As society comes together and pulls apart, everyone faces the same shocking choice: Do they wish to know how long they’ll live? And, if so, what will they do with that knowledge?
The Measure charts the dawn of this new world through an unforgettable cast of characters whose decisions and fates interweave with one another: best friends whose dreams are forever entwined, pen pals finding refuge in the unknown, a couple who thought they didn’t have to rush, a doctor who cannot save himself, and a politician whose box becomes the powder keg that ultimately changes everything.

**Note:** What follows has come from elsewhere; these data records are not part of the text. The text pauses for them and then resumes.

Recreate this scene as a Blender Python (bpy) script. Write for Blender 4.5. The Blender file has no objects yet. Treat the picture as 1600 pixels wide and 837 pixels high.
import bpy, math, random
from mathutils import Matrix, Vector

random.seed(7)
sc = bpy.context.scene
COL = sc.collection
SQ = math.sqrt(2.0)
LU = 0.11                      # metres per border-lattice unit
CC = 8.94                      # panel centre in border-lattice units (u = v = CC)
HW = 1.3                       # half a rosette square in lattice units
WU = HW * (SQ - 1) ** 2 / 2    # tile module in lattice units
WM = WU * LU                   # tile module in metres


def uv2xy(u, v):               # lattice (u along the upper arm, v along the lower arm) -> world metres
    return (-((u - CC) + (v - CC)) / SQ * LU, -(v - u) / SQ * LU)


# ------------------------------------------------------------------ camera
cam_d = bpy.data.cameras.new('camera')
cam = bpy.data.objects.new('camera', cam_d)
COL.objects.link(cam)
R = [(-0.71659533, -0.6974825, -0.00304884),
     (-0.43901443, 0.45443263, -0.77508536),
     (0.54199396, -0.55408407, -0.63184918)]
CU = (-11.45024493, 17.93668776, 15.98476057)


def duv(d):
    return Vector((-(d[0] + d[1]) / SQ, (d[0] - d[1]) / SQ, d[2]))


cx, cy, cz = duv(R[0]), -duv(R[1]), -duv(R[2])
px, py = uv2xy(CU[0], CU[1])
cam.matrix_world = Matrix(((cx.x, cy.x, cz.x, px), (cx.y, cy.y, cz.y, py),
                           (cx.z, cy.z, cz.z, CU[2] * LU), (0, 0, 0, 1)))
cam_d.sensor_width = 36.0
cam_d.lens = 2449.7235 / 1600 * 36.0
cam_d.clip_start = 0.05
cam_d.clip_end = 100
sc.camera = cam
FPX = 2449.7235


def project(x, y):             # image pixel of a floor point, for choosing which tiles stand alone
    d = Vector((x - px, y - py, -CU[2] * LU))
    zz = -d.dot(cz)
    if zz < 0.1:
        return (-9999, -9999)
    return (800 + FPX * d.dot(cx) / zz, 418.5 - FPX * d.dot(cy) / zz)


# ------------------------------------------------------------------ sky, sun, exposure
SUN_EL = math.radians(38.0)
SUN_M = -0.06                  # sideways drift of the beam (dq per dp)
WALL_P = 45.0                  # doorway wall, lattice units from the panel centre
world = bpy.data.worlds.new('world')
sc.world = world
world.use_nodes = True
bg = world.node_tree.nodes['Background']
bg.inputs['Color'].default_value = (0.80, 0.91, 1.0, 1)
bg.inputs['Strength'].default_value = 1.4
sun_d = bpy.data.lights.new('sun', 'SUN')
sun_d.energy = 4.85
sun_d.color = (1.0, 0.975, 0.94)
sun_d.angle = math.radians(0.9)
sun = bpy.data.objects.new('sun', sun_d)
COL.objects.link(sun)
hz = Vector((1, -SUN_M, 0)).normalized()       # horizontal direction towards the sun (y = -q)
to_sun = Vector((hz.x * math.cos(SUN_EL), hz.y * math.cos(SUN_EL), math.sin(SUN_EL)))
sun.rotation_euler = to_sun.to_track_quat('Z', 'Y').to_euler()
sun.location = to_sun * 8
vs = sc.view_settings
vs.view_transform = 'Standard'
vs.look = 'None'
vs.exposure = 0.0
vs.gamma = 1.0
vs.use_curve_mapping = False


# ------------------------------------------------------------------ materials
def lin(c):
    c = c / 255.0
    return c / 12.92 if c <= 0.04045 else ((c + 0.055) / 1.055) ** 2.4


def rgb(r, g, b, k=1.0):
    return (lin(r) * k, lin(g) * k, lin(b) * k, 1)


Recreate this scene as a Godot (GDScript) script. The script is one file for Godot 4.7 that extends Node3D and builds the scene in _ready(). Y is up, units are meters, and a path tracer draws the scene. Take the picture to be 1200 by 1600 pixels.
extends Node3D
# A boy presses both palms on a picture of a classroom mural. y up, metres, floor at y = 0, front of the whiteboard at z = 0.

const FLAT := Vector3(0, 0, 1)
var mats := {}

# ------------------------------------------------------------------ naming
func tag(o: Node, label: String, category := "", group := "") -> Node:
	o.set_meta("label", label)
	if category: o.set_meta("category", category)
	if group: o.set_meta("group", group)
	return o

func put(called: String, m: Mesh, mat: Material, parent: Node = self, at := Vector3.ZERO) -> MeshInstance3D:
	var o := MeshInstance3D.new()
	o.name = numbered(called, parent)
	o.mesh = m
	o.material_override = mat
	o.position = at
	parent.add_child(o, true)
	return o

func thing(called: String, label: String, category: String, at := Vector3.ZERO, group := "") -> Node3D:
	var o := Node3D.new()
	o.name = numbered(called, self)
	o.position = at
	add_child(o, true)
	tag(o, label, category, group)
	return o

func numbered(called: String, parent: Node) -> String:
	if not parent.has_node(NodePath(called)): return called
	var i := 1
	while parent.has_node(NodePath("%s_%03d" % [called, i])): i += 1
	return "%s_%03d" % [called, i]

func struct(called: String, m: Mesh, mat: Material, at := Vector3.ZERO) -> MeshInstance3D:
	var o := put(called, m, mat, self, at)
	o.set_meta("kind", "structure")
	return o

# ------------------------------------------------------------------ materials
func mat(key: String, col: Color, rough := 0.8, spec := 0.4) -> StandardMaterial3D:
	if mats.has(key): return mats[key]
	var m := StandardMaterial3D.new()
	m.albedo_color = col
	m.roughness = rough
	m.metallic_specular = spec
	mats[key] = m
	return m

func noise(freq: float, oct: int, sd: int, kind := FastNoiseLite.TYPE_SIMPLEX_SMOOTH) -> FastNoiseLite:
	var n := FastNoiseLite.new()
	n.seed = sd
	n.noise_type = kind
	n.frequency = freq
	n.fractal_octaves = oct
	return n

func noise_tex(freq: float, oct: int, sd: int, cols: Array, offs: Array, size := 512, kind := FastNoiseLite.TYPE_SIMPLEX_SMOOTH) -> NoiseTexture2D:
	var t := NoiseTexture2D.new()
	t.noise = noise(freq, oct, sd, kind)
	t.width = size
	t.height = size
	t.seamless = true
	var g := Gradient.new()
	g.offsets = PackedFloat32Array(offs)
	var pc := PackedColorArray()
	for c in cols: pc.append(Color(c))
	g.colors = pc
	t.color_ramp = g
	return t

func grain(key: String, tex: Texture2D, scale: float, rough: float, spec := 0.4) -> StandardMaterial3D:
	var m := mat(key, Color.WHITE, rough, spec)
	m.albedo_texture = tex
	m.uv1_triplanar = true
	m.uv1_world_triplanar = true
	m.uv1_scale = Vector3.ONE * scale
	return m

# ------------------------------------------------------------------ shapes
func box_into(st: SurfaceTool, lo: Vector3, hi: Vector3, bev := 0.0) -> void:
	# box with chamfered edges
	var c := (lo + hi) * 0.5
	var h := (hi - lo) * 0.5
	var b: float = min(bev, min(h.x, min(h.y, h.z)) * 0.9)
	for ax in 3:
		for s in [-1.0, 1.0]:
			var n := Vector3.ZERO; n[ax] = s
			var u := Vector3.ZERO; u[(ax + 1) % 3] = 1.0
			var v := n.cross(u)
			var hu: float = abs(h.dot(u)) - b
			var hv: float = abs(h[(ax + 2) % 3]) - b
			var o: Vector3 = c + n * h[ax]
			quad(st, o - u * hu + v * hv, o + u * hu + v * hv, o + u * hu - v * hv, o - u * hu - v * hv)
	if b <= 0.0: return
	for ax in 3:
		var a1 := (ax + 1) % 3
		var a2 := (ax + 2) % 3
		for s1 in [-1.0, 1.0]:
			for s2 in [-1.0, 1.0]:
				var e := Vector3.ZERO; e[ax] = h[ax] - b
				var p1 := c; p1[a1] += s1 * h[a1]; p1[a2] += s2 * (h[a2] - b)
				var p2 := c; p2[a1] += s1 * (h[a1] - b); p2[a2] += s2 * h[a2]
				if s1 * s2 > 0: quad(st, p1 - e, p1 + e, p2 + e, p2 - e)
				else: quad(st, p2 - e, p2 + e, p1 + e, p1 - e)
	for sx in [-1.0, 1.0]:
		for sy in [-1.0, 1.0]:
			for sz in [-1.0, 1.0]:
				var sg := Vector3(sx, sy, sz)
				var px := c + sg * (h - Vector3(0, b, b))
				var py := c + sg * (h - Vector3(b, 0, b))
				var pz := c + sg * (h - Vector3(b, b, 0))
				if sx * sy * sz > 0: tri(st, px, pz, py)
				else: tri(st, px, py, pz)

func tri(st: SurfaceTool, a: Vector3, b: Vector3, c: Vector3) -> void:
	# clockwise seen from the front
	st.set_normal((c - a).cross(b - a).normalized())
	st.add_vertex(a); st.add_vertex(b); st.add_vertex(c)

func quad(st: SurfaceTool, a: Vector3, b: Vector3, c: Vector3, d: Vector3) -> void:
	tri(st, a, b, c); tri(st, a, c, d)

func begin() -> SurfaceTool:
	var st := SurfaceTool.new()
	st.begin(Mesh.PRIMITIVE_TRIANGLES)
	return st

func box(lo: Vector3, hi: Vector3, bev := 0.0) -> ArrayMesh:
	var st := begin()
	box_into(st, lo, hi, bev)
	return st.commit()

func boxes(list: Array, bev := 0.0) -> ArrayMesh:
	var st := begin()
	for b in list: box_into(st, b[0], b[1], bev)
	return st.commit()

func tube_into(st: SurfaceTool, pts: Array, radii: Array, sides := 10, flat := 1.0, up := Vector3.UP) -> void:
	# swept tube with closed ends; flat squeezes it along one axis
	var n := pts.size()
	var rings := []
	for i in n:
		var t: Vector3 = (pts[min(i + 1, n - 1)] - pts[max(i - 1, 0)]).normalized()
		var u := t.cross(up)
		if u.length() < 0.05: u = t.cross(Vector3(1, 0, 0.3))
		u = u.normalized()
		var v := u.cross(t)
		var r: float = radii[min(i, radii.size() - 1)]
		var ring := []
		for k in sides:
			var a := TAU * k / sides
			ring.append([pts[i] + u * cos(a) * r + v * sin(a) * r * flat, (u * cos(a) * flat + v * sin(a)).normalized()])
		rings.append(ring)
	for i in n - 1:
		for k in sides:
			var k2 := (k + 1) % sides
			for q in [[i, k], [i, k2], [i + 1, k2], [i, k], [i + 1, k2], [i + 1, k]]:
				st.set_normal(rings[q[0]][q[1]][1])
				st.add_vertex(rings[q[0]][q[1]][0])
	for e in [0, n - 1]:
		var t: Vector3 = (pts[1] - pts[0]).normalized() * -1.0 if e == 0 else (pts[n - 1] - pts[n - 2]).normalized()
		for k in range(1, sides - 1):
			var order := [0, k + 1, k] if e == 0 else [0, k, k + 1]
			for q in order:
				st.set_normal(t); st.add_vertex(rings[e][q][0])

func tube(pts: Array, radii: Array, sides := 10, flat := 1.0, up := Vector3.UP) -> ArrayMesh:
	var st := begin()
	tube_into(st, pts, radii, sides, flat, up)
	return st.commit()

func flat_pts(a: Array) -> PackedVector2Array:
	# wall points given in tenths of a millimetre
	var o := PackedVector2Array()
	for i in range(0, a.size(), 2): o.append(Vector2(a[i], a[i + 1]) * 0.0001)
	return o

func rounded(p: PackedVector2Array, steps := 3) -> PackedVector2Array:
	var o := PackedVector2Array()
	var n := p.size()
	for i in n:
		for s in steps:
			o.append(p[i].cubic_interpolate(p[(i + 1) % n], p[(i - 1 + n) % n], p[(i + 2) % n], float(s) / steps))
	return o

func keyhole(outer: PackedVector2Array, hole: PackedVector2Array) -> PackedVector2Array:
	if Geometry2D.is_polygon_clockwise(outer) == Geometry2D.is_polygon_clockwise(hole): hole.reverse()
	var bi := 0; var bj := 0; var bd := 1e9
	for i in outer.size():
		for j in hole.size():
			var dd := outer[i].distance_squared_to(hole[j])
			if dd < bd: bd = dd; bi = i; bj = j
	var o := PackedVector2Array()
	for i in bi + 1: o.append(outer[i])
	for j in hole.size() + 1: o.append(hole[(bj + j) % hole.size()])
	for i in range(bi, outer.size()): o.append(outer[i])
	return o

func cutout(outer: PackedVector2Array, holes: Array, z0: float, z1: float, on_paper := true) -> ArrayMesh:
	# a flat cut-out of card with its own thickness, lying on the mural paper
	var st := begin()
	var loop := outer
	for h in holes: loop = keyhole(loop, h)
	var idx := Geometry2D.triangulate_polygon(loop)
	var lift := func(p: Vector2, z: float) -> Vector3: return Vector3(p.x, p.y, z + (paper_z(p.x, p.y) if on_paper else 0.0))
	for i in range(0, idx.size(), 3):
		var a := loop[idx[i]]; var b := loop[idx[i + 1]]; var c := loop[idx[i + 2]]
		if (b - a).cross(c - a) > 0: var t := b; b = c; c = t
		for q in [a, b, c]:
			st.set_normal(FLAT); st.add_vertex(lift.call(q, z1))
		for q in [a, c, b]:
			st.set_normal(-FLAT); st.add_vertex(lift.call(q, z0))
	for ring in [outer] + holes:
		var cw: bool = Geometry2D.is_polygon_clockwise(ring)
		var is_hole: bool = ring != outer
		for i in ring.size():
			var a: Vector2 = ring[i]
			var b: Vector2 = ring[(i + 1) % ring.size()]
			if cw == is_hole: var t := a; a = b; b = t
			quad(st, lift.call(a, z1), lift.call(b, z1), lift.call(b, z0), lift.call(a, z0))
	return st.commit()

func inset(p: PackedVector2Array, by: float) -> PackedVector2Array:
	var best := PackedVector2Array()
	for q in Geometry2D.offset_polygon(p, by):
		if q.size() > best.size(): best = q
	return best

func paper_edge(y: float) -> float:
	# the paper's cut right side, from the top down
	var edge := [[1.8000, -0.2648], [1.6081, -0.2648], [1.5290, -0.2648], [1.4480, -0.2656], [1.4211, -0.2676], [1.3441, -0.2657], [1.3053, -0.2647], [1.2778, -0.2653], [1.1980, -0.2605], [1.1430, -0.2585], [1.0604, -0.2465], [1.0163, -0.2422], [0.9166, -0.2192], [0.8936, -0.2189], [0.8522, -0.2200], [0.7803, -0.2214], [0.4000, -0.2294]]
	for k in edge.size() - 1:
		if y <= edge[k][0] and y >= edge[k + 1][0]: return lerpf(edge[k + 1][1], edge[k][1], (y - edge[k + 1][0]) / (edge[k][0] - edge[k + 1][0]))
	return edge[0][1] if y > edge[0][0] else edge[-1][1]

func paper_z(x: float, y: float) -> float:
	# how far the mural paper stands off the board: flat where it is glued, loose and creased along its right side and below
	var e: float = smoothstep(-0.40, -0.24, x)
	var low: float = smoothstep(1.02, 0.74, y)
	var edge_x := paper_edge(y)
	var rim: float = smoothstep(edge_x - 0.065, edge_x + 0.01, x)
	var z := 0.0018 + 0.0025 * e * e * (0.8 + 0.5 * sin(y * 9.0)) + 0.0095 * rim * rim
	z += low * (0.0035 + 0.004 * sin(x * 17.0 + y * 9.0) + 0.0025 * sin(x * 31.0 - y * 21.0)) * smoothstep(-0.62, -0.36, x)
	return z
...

Enchanting and deeply uplifting, The Measure is an ambitious, invigorating story about family, friendship, hope, and destiny that encourages us to live life to the fullest.
PUBLISHERS WEEKLY
How would people behave if they knew the length of their lives, asks the moving but predictable debut novel from Erlick. One night, mysterious wooden boxes appear outside every door on Earth, each holding a string, the length of which corresponds to how long its recipient will live, which the recipients begin to figure out and share on social media. Erlick introduces seemingly unconnected characters as they grapple with the news. There's Hank, a physician who joins a support group for "short-stringers"; Jack, the long-stringed scion of a Kennedy-like political family; and Maura and Nina, a couple two years into their relationship, whose contentment is ruptured when they find that Maura's string is half the length of Nina's. Some people, like Nina's sister, Amie, choose not to look at their strings at all, but even conscious abstainers cannot deny the strings' devastating impact. Then, a charismatic and villainous presidential candidate looks to capitalize on an older generation's fears over the short-stringers and the hell they could raise. Late-breaking connections between the characters feel more schematic than revelatory, and details of diverse supporting players such as Jack's Latino college roommate, who "couldn't afford to be seen as failure," read like paint-by-numbers. Still, the scenes of grief and love are poignant. There's plenty of drama, but overall, it's a bit too anodyne.